Vicinity-Guided Discriminative Latent Diffusion for Privacy-Preserving Domain Adaptation

TL;DR

This work tackles privacy-preserving domain adaptation by reusing latent diffusion models to transfer discriminative knowledge without exposing source data. It proposes Discriminative Vicinity Diffusion (DVD), which encodes source labels into latent vicinities around source embeddings and trains a drift function to move noisy latent samples toward label-consistent source manifolds. At target adaptation, a Gaussian-prior over target latent vicinities guides a frozen diffusion module to generate source-like cues, which are aligned with the target encoder using a contrastive objective, with additional SiLGA blending to stabilize target alignment.

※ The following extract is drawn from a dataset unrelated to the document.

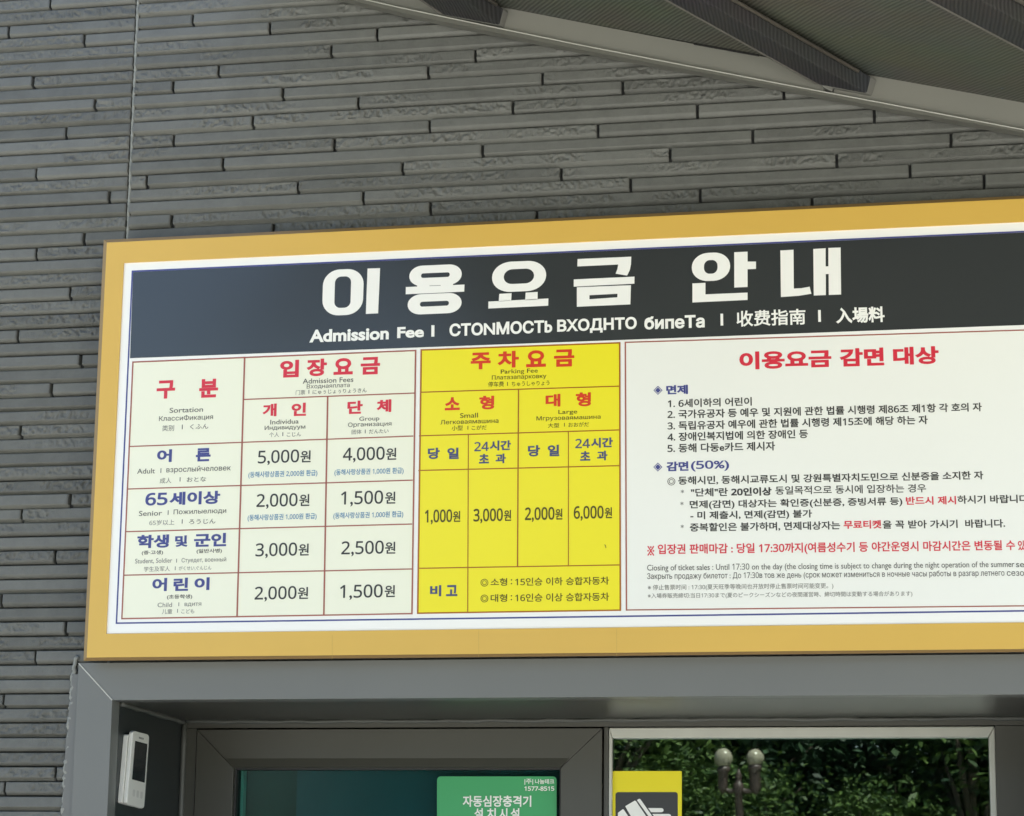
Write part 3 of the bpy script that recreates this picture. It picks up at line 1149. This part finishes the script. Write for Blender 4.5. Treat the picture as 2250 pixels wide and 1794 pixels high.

DVD delivers state-of-the-art results on SFDA benchmarks, improves in-domain source accuracy through latent augmentation, and enhances domain generalization, all while maintaining strict privacy constraints. The approach reframes latent diffusion as a practical mechanism for explicit cross-domain knowledge transfer, offering a scalable, efficient, and interpretable privacy-preserving alternative to traditional data-sharing.

Abstract

Recent work on latent diffusion models (LDMs) has focused almost exclusively on generative tasks, leaving their potential for discriminative transfer largely unexplored. We introduce Discriminative Vicinity Diffusion (DVD), a novel LDM-based framework for a more practical variant of source-free domain adaptation (SFDA): the source provider may share not only a pre-trained classifier but also an auxiliary latent diffusion module, trained once on the source data and never exposing raw source samples. DVD encodes each source feature's label information into its latent vicinity by fitting a Gaussian prior over its k-nearest neighbors and training the diffusion network to drift noisy samples back to label-consistent representations. During adaptation, we sample from each target feature's latent vicinity, apply the frozen diffusion module to generate source-like cues, and use a simple InfoNCE loss to align the target encoder to these cues, explicitly transferring decision boundaries without source access. Across standard SFDA benchmarks, DVD outperforms state-of-the-art methods. We further show that the same latent diffusion module enhances the source classifier's accuracy on in-domain data and boosts performance in supervised classification and domain generalization experiments. DVD thus reinterprets LDMs as practical, privacy-preserving bridges for explicit knowledge transfer, addressing a core challenge in source-free domain adaptation that prior methods have yet to solve.

Figures (6)

• Figure 1: Framework overview. In source pre-training, our DVD aligns source features for consistent predictions within their vicinities. In target adaptation, the target latent vicinity guides DVD to generate features from nearby source latent vicinities based on their similarities. The parameterization of diffusion priors enables this guidance across domains. After these training phases, inference requires only the classifier $F \circ G_t$, without invoking $D$.
• Figure 2: t-SNE of target features on VisDA-C 2017.
• Figure 3: (Best viewed in color.) Hyperparameter sensitivity analysis. The results demonstrate the robustness of our DVD across a range of different hyperparameter settings.
• Figure 4: Graphical Motivation. A binary classification illustration of DVD-based knowledge transfer without source data (blue: class 0, green: class 1). (1) DVD Training: A prior density is defined using the $k$-NN latent vicinity of each source sample, and a pre-trained source classifier "diffuses" ground-truth labels within that neighborhood. (2) DVD Sampling for Target Adaptation: With DVD and the classifier frozen, only the target encoder is updated via contrastive learning. We apply Source-Informed Latent Geometry Aggregation (SiLGA) to blend DVD-generated features with local target neighbors, thereby aligning target samples to source decision boundaries.
• Figure 5: The directed graphical model illustrates how DVD enables explicit knowledge transfer by leveraging latent vicinity similarities between the two domains. Solid lines denote the direct causal relations between variables, which include the encoder, the latent diffusion, and the classifier. The dashed lines denote the stochastic sampling from a prior parameterized by the latent vicinity.